Ao longo dos anos, o ECA também abriu caminho para outras políticas, como a Lei da Escuta Protegida, a Semana Nacional de Prevenção da Gravidez na Adolescência, a Política Nacional de Busca de Pessoas Desaparecidas e a Lei da Palmada, em vigor desde 2014. As pesquisadoras argumentam, entretanto, que parte das ações implementadas ou defendidas pelo governo federal, como a redução da maioridade penal, os cortes orçamentários na educação e os decretos de flexibilização do porte de armas, podem levar a retrocessos nas políticas de proteção às crianças e adolescentes.
“Qualquer política pública aprovada ou implementada no país deve considerar o possível impacto em crianças e adolescentes”, afirma Dantas. “Nesse sentido, deve favorecer seus direitos ou pelo menos mitigar e prevenir potenciais riscos a eles”. Para a especialista, isso é exatamente o oposto do que vem fazendo o governo Bolsonaro. Portanto, o ECA está sob ameaça de esvaziamento.
Sobre o armamento, a pesquisadora analisa que “o primeiro decreto [editado pelo presidente] permitia o porte de armas inclusive para agentes socioeducativos e conselheiros tutelares. O decreto foi revogado e novos três [decretos] foram propostos. Essa questão já não consta mais, mas o impacto é muito negativo”.
Dantas alerta para a possibilidade de as novas regras gerarem “impacto direto na infância e adolescência, por conta do aumento da mortalidade. Recentemente, estudos feitos em países com legislações mais permissivas mostraram que houve aumento da mortalidade de crianças e adolescentes, inclusive com aumento do índice de suicídios”, lembra.
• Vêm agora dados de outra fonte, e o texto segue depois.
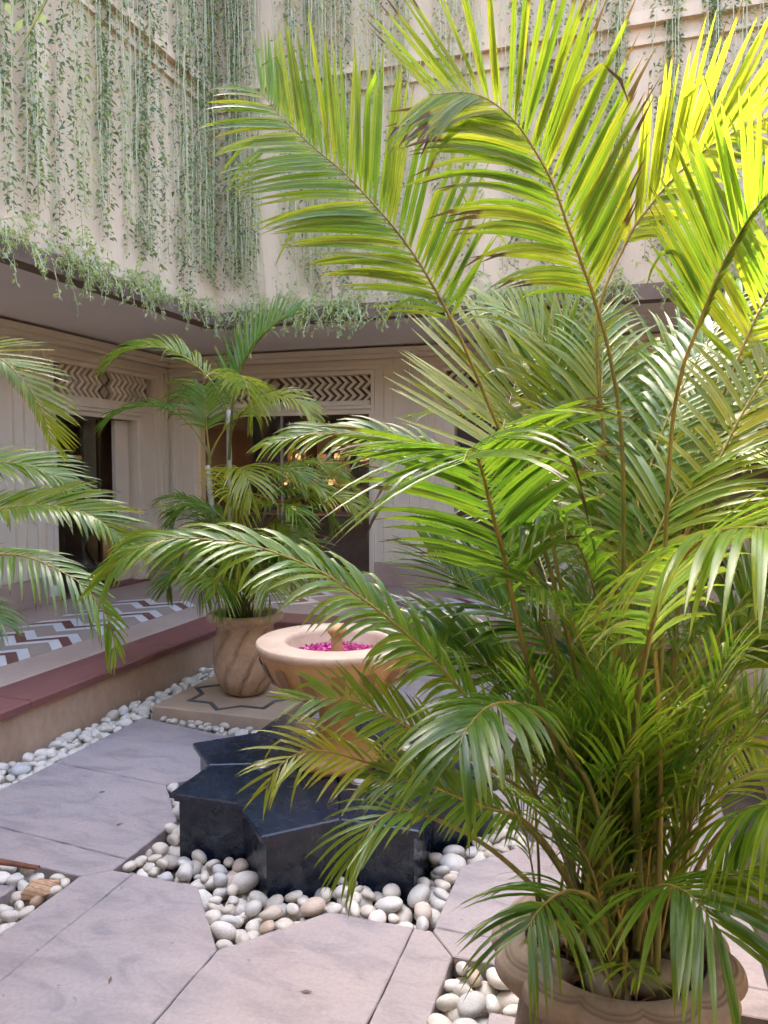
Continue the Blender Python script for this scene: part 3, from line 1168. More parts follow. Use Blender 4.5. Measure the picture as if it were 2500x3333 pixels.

Para Sposato, o governo Bolsonaro representa uma mudança radical na abordagem dos problemas que envolvem crianças e adolescentes: “A gente está saindo de um paradigma de prevenção para um paradigma de reação à violência. Mas a reação é tão violenta quanto, e pode inclusive exacerbar a violência que afeta crianças e adolescentes”, argumenta.
“No momento em que o adolescente infrator passa a ser compreendido como inimigo, se perverte a lógica do Estado como garantidor do direitos de todos. Ela passa a garantir os direitos de apenas alguns”, diz a pesquisadora do Fórum de Segurança Pública.
Dantas, por sua vez, ressalta os cortes orçamentários implementados pelo governo, que previam o “congelamento” de aproximadamente R$ 7 bi de reais do orçamento da pasta da Educação, afetando desde o ensino básico até o ensino superior.
“Embora tenhamos visto grandes avanços na educação no país, como a universalização cada vez maior do ensino, ainda há problemas na valorização de professores, na infraestrutura, na universalização de algumas faixas do ensino como o infantil, no combate à evasão escolar”, lamenta.
Considerados os desafios que o país ainda precisa enfrentar, a pesquisadora entende que os cortes agravam ainda mais uma situação que já é difícil, afetando exatamente aqueles que deveriam ser protegidos pelo ECA: “Por conta disso, cortes orçamentários na educação impactam diretamente crianças e adolescentes, e são contrários à regra constitucional da prioridade absoluta”, conclui a pesquisadora.